Barry 03.15.07 at 6:46 pm
Posted by C. L. Ball: “After the USSC expropriated the election for Bush, Krugman’s columns went downhill—away from economic insights (and not as well-explained anymore when discussed) and into ordinary partisan whinging (albeit justified). His July 2004 health care columns were the exception rather than the rule.”
I see now; I was judging his columns on things like their relationship to the truth, and suchlike; you seem to base it on things more like ‘balance’, that pagan idol.
“I wish Krugman would leave the Times and start his own blog but bring in charts and other graphics to explain key points, the way DeLong does at times.”
He shouldn’t leave the Times; perhaps he should publish his rough drafts on a blog (assuming that his rough drafts are much longer and more detailed).
SamChevre 03.15.07 at 7:59 pm
Didn’t the original boycott, in Ireland, having something to do with not paying rent?
No–it had to do with punishing rent collectors.

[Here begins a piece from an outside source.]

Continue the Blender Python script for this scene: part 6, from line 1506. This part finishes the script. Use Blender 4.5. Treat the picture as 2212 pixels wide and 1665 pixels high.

It’s a little hard to wrap your mind around in a modern city, but social shunning is a VERY effective sanction in rural and pre-modern societies. That’s what the original boycott was: an agreement that no one would acknowledge a rent collector as a person; no one would sell to him or buy from him, eat with him or speak to him.
Barry 03.16.07 at 12:51 am
Thanks. I had also thought that it was a rent strike.
Henry (not the famous one) 03.16.07 at 5:15 am
#27–which is still occasionally called “sending [someone] to Coventry” over here in the US; maybe someone who knows English history can explain its origins. The Major League Baseball umpires employed the tactic (before their Jonestown experience of a few years ago) on scabs. Effective in that small community too, I believe.